Griechische Literatur für Dummies
Der Trojanische Prinz Paris (Orlando Bloom) und die Spartanische Königin Helena (Diane Kruger) verlieben sich. Dumm nur, dass Helena bereits verheiratet ist. Mit Menelaus (Brendan Gleeson) nämlich. Das kümmert Paris nicht. Er entführt Helena kurzerhand. Das findet Menelaus gar nicht nett. Er beklagt sich bei seinem Bruder Agamemnon (Brian Cox). Der findet das interessant. Denn er wollte Troja schon länger platt machen. Die perfekte Gelegenheit. Allerdings braucht er die Hilfe des unbezwingbaren Achilles (Brad Pitt). Seine Anwesenheit in Troja droht den Krieg aus den Fugen zu bringen.
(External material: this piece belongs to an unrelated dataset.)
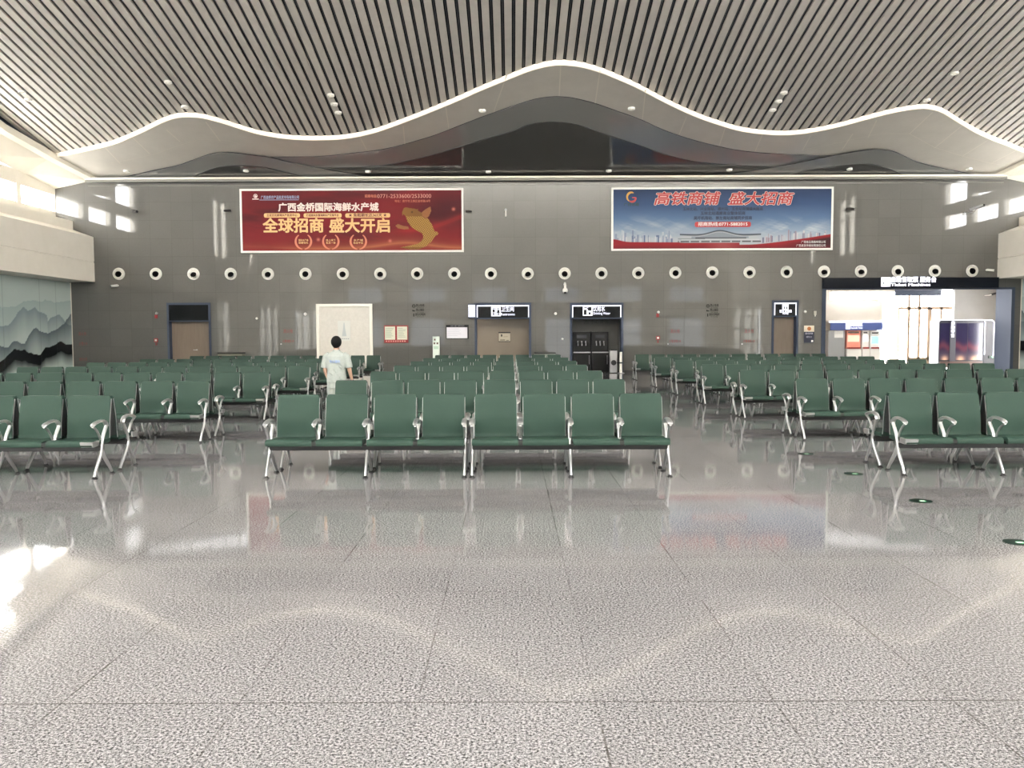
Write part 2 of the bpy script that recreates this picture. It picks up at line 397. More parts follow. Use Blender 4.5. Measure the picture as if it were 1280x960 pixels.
# side walls: lower wall, white bulkhead, clerestory windows, sloped white band up to the ceiling
PANES = [(33.6, 36.05), (31.0, 33.3), (28.4, 30.6)]
SLITS = [(16.3, 17.0), (14.7, 15.5), (9.0, 9.6)]     # tall narrow upper windows nearer the camera
def side(sgn, name):
    mx = lambda xl: xl if sgn < 0 else 3.0 - xl     # mirror about the hall axis x = 1.5
    prof = [(-20.3, 7.02), (-19.75, 7.05), (-19.75, 6.76), (-19.02, 6.68), (-19.02, 6.3), (-18.15, 5.98), (-18.15, 4.93), (-18.18, 4.915), (-18.18, 4.895), (-18.15, 4.88), (-18.15, 4.04), (-20.3, 4.04)]
    w = MB(); w.prism(prof, lambda p: (mx(p[0]), D, p[1]), lambda p: (mx(p[0]), 17.0, p[1]))
    struct(w.build('trim_10' if sgn < 0 else 'trim_11', M_white))
    s_ = MB()
    s_.box(mx(-19.27), mx(-20.3), 18, D, 0, 4.04)
    # piers and spandrels of the clerestory
    X0_, X1_ = mx(-19.75), mx(-20.1)
    s_.box(X0_, X1_, 28, D, 7.78, 8.34); s_.box(X0_, X1_, 28, D, 9.45, 9.7); s_.box(X0_, X1_, FY0, 17.0, 4.0, 7.05)
    prev = D
    for (a, b) in PANES:
        s_.box(mx(-19.745), X1_, b, prev, 7.05, 9.45); prev = a
    s_.box(mx(-19.745), X1_, 17.2, prev, 7.05, 9.45); prev = 17.2
    for (a, b) in SLITS:
        s_.box(X0_, X1_, b, prev, 7.05, 11.8); s_.box(X0_, X1_, a, b, 10.8, 11.8); prev = a
    s_.box(X0_, X1_, FY0, prev, 7.05, 11.8)
    wbz = lambda Y: 1.84 + .1825*(72.2-Y)      # sill of an unseen sloping window strip added to light the bulkheads
    s_.add([(X0_, 28, 9.45), (X0_, 17.2, 9.45), (X0_, 17.2, 11.8), (X0_, FY0, 11.8), (X0_, FY0, wbz(FY0)), (X0_, 28, wbz(28))], [(0,1,2,3,4,5)])
    s_.add([(X0_, 31.3, 9.4), (X0_, 28, 9.4), (X0_, 28, zc(28, 8.8)), (X0_, 31.3, zc(31.3, 8.8))], [(0,1,2,3)])
    upw = [(mx(-19.9), 28, wbz(28)), (mx(-19.9), FY0, wbz(FY0)), (mx(-19.9), FY0, zc(FY0, 8.7)), (mx(-19.9), 28, zc(28, 8.7))]
    # lower glazing bays towards the camera
    y = 18.0
    bays = [(16.2, 17.0), (14.6, 15.6), (6.2, 7.2), (4.4, 5.6), (2.4, 3.6), (-5.5, -3.5), (-8.5, -6.5), (-12, -10)]
    for a, b in bays: s_.box(X0_, X1_, b, y, 0, 4.0); y = a
    s_.box(X0_, X1_, FY0, y, 0, 4.0)
    struct(s_.build('wall_'+name, M_white))
    i0 = 1 if sgn < 0 else 41
    fr = MB(); gl = MB()
    for a, b in PANES:
        for z0, z1 in ((7.05, 7.78), (8.34, 9.45)):
            gl.add([(mx(-19.9), a, z0), (mx(-19.9), b, z0), (mx(-19.9), b, z1), (mx(-19.9), a, z1)], [(0,1,2,3)])
            for yy in (a, b-.05): fr.box(mx(-19.8), mx(-19.92), yy, yy+.05, z0, z1)
            fr.box(mx(-19.8), mx(-19.92), a, b, z0, z0+.04)
    gl.add(upw, [(0,1,2,3)])
    for q in range(15): yy = 27.9-q*2.98; fr.box(mx(-19.8), mx(-19.95), yy-.04, yy+.04, wbz(yy), zc(yy, 8.7))
    for a, b in SLITS:
        gl.add([(mx(-19.9), a, 7.05), (mx(-19.9), b, 7.05), (mx(-19.9), b, 10.8), (mx(-19.9), a, 10.8)], [(0,1,2,3)])
        for zz in (7.05, 8.2, 9.4, 10.75): fr.box(mx(-19.8), mx(-19.95), a, b, zz, zz+.06)
    gb = MB()
    for a, b in bays:
        gb.add([(mx(-19.9), a, 0), (mx(-19.9), b, 0), (mx(-19.9), b, 4), (mx(-19.9), a, 4)], [(0,1,2,3)])
        fr.box(mx(-19.8), mx(-19.95), a, b, 2.3, 2.38); fr.box(mx(-19.8), mx(-19.95), a, b, 1.0, 1.06); fr.box(mx(-19.8), mx(-19.95), (a+b)/2-.03, (a+b)/2+.03, 0, 4)
    wo = struct(fr.build('window_1' if sgn < 0 else 'window_2', M_plastic)); gl.build('pane', M_glass, wo); gb.build('pane', M_tint2, wo)
    # ceiling edge trim and the sloped white band above the windows
    tp = [(-18.14, D, 8.40), (-18.75, 33.9, 8.88), (-19.1, 31.3, 9.35), (-19.1, YF, 9.35 + .231*(31.3-YF))]
    hd = [(-19.75, D, 8.06), (-19.75, 33.9, 8.27), (-19.75, 31.3, 8.5), (-19.75, YF, 12.4)]
    b_ = MB(); n = 4
    vs = [(mx(p[0]), p[1], p[2]) for p in tp] + [(mx(p[0]), p[1], p[2]) for p in hd]
    vs = [(mx(p[0]), p[1], p[2]) for p in tp[:3]] + [(mx(p[0]), p[1], p[2]) for p in hd[:3]]
    b_.add(vs, [(i, i+1, 3+i+1, 3+i) for i in range(2)])
    struct(b_.build('trim_12' if sgn < 0 else 'trim_13', M_white))
    t_ = MB()
    for p, q in zip(tp[:-1], tp[1:]):
        v8 = []
        for r_ in (p, q):
            for dx, dz in ((-.02, -.08), (.24, -.02), (.24, .25), (-.02, .25)): v8.append((mx(r_[0]+dx), r_[1], r_[2]+dz))
        t_.add(v8, [(0,1,5,4),(1,2,6,5),(2,3,7,6),(3,0,4,7),(0,3,2,1),(4,5,6,7)])
    cl = MB()
    vs = [(mx(p[0]+.1), p[1], p[2]+.15) for p in tp] + [(mx(p[0]+.1), p[1], zc(p[1], ZS)+.12) for p in tp]
    cl.add(vs, [(i, i+1, 4+i+1, 4+i) for i in range(3)])
    struct(cl.build('gap_shade_left' if sgn < 0 else 'gap_shade_right', M_void))  # added dark sheet: closes the gap above the trim, colour stands for its shade
    struct(t_.build('trim_14' if sgn < 0 else 'trim_15', M_cream))
side(-1, 'left'); side(1, 'right')
# unseen roof light added over the rear to brighten floor and bench fronts
gr = MB(); gr.add([(-21, FY0, zc(FY0, 8.9)), (25, FY0, zc(FY0, 8.9)), (25, YF, zc(YF, 8.9)), (-21, YF, zc(YF, 8.9))], [(0,1,2,3)])
rb = MB()
for k in range(24): xx = -21+k*2; rb.box(xx-.06, xx+.06, FY0, YF, zc(FY0, 8.9)-.1, zc(FY0, 8.9)+.05)
wo4 = struct(rb.build('added_window_4', M_plastic)); gr.build('pane', M_glass, wo4)
# rear wall of the hall (behind the camera) with tall windows
rw = MB(); gx = [(-17, -13.5), (-10.5, -7), (-4, -.5), (3.5, 7), (10, 13.5), (16.5, 20)]
x = -21
for a, b in gx: rw.box(x, a, FY0-.3, FY0, 0, 21); x = b
rw.box(x, 25, FY0-.3, FY0, 0, 21)
rfr = MB(); rg = MB()
for a, b in gx:
    rw.box(a, b, FY0-.3, FY0, 3.4, 5.2); rw.box(a, b, FY0-.3, FY0, 6.6, 21)
    for z0, z1 in ((0, 3.4), (5.2, 6.6)):
        rg.add([(a, FY0-.15, z0), (b, FY0-.15, z0), (b, FY0-.15, z1), (a, FY0-.15, z1)], [(0,1,2,3)])
        for kx in range(4): xx = a+(b-a)*kx/3; rfr.box(xx-.04, xx+.04, FY0-.2, FY0-.05, z0, z1)
        rfr.box(a, b, FY0-.2, FY0-.05, (z0+z1)/2-.04, (z0+z1)/2+.04)
struct(rw.build('wall_rear', M_white)); ro_ = struct(rfr.build('window_3', M_plastic)); rg.build('pane', M_tint, ro_)

def portal(name, loc, rot, sx, sy):
    l = bpy.data.lights.new(name, 'AREA'); l.shape = 'RECTANGLE'; l.size = sx; l.size_y = sy; l.energy = 1
    l.cycles.is_portal = True
    o = bpy.data.objects.new(name, l); COL.objects.link(o); o.location = loc; o.rotation_euler = rot
portal('daylight_portal', (-20.05, 32.2, 8.2), (0, -math.pi/2, 0), 2.6, 8)
portal('daylight_portal', (23.05, 32.2, 8.2), (0, math.pi/2, 0), 2.6, 8)
portal('daylight_portal', (-20.05, 2, 2), (0, -math.pi/2, 0), 4, 30)
portal('daylight_portal', (23.05, 2, 2), (0, math.pi/2, 0), 4, 30)
portal('daylight_portal', (1.5, FY0-.25, 3.3), (math.pi/2, 0, 0), 38, 6.7)
portal('daylight_portal', (2, -11.5, 20.1), (0, 0, 0), 45, 5)
portal('daylight_portal', (-20.1, 7, 14.2), (0, -math.pi/2, 0), 11, 43)
portal('daylight_portal', (23.1, 7, 14.2), (0, math.pi/2, 0), 11, 43)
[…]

Ojemine, was soll man zu diesem Hollywood-Aufguss eines der wichtigsten Stücke der Weltliteratur noch gross sagen? Dass man von dieser Chose keine originalgetreue Adaption des Homer-Stoffes »Die Ilias« erwarten durfte, ist klar. Klar auch, dass sich der Drehbuchautor auf die kriegerische Auseinandersetzung konzentriert und auch gleich Brad Pitt zum muskulösen Supermacho Achilles macht. Dass sich das Dargebotene derart läppisch und langweilig ausnimmt, das ist nun aber doch eine Überraschung.
Troy (2014) von Wolfgang Petersen ist schlicht ein Reinfall, was vor allem an den Charakteren liegt. Genauer: Charaktere gibt es in dieser Geschichte eigentlich nicht. Alle Figuren fallen entweder in die Kategorie »eigenschaftslos« oder »völlig belämmert«. Da ist zunächst der arme Brad Pitt, der mit Achilles einen der unberechenbarsten Typen der Kinogeschichte spielt. Von einer Szene zur nächsten verwandelt er sich in einen ehrenvollen Helden, in einen netten Idioten, in einen noblen Liebhaber und in einen gewissenlosen Kriegsverbrecher. Völlig irre! Erklärt werden die gefühlt hundert Sinneswandlungen Achilles’ nirgends. Pitt gibt sich redliche Mühe, die Handlungen seines Charakters wenigstens etwas nachvollziehbar zu machen, aber diese Mühe ist vergebens. Zu eng knüpft das Drehbuch Achilles an ausgelutschte Klischees.
Da wäre dann noch Paris, gespielt von Orlando Bloom; weinerlich, ehrlos und schlicht unsympathisch. Alles wälzt Paris auf seinen grossen Bruder Hektor (Eric Bana), den Helden in der strahlenden Rüstung, der immer alles richtig macht. Ich schlaf gleich ein … Ärgerlich auch der Auftritt von Diane Kruger als Helena; zwar sehr schön, aber ausdrucksstark wie ein Ziegelstein. Dazwischen gibt es ein paar Gemetzel, ein paar Liebesszenen, ein paar pathetische Beerdigungen, pi pa po. Herausragend einzig das Duell zwischen Achilles und Hektor, wuchtig und doch schlicht inszeniert.
Das sprichwörtliche Trojanische Pferd taucht nur deshalb auf, weil es halt auftauchen muss. Und weil Petersen nicht so recht weiss, wie er die Tragik des Krieges darstellen soll, legt er dramatische Musik über stumm gestellte Brandschatzungsszenen. Das Ende ist schlicht überhastet. Von einer Sekunde zur nächsten kommt es zur Beerdigung der Hauptfigur. Es folgen ein paar bedeutungsschwangere Worte und ein kitschiger Schlusssong. Ein bisschen mehr Zeit hätte man sich da schon nehmen sollen, nach zwei Stunden und vierzig Minuten kommt’s auch nicht mehr drauf an. Von einem Grossteil der Figuren weiss man gar nicht, wie es mit ihnen ausgegangen ist. Andererseits: Wen interessiert’s?
Kurz und gut: Troy ist ein Ärgernis, dadurch verstärk, dass es sich hierbei nicht um einen x-beliebigen Stoff handelt, sondern um einen der wichtigsten überhaupt. Langweilig ist der Film durchaus nicht, aber die Dramaturgie ist schlicht stümperhaft.